İklim Değişikliği ile Mücadelenin Asıl Kahramanları: Sivil Toplum
Siyasi iradenin zayıf eylemlerle katıldığı onca yıldan sonra, bu yılki COP’ta 15 yaşındaki Greta Thunberg bir ışık gibi parladı. Bu sene, yüzyılların en sıcak yaz mevsimine şahit olan ve orman yangınları ile mücadele eden İsveç’te yaşayan genç kız, Cuma günleri okula gitmeyi bırakıp, iklim değişikliği konusunda farkındalık yaratmak için meclis binasının önünde yaptığı oturma eylemi ile tüm dünyada büyük yankı uyandırmıştı. Thunberg COP24’teki çarpıcı konuşmasıyla, politik olarak neyin mümkün olup olmadığına değil, neler yapılması gerektiğine odaklanılmadıkça dünyamız için hiçbir ümit olmadığı, yetişkinlerin çok sevdiklerini söyledikleri çocukların geleceklerini çaldığı ve mevcut sistemin değiştirilmesi gerektiği gerçeklerini gözler önüne serdi. Thunberg’ün bu protestosu ayrıca Polonyalı ve Alman gençlerini de aynı şeyi yapmak için harekete geçirdi.
Paris İklim Anlaşması’nı halen onaylamayan Trump yönetiminin ev sahipliği yaptığı bir yan etkinlikte de, enerji danışmanı Wells Griffith’in son 40 yılın en düşük kömür tüketiminin bu sene yapıldığını ve vatandaşlara sağlanan hizmetler için fosil yakıt kullanmaya devam edileceğini söylemesi ile bir grup ABD’liden oluşan SustainUS tarafından gerçekleştirilen protestolar, etkinliğe damga vuran çarpıcı anlardan biriydi.

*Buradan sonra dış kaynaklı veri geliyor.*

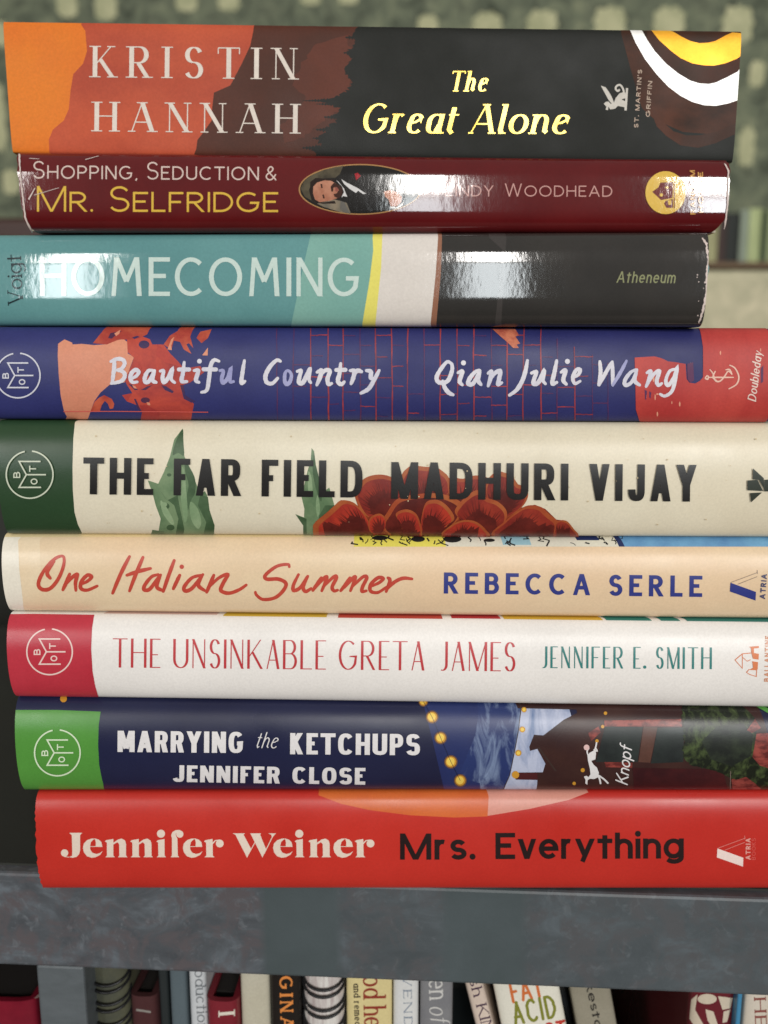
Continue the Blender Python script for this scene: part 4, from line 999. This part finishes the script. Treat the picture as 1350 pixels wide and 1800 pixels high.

Siyasilerin iradesizliğine tezat bir şekilde bireylerin kendi geleceklerini savunma çabaları çok büyük bir önem taşıyor. Yıllardır tanık olunduğu üzere tek başına devletlerden bir şeyler beklemek, somut sonuçlar ortaya koymuyor. Öyle ki, üç yıllık bir duraklama döneminden sonra G20 ülkelerinin neden olduğu emisyonlar 2017 yılında tekrar yükselme eğilimine geçti. Fakat diğer yandan da, küresel ısınmayı 1,5°C ile sınırlandırabilmek için sadece 12 yılımız kaldı. Bunun için, emisyonların 2030 yılında 2010 yılına oranla %45 azaltılması ve 2050 yılında sıfırlanması, böylece dünyanın birincil enerji ihtiyacının üçte ikisinin yenilenebilir enerjiden karşılanması gerekiyor. Paris İklim Anlaşması’nın gereğinin yerine getirilmesi, 2030 yılına kadar her yıl milyonlarca insanın hayatını kurtulmasına yardımcı olabilir. Bu nedenle de, ilk önce biz, vatandaşlar olarak, karbon ayak izimizi azaltarak karar vericilere bir ilham kaynağı olmalıyız.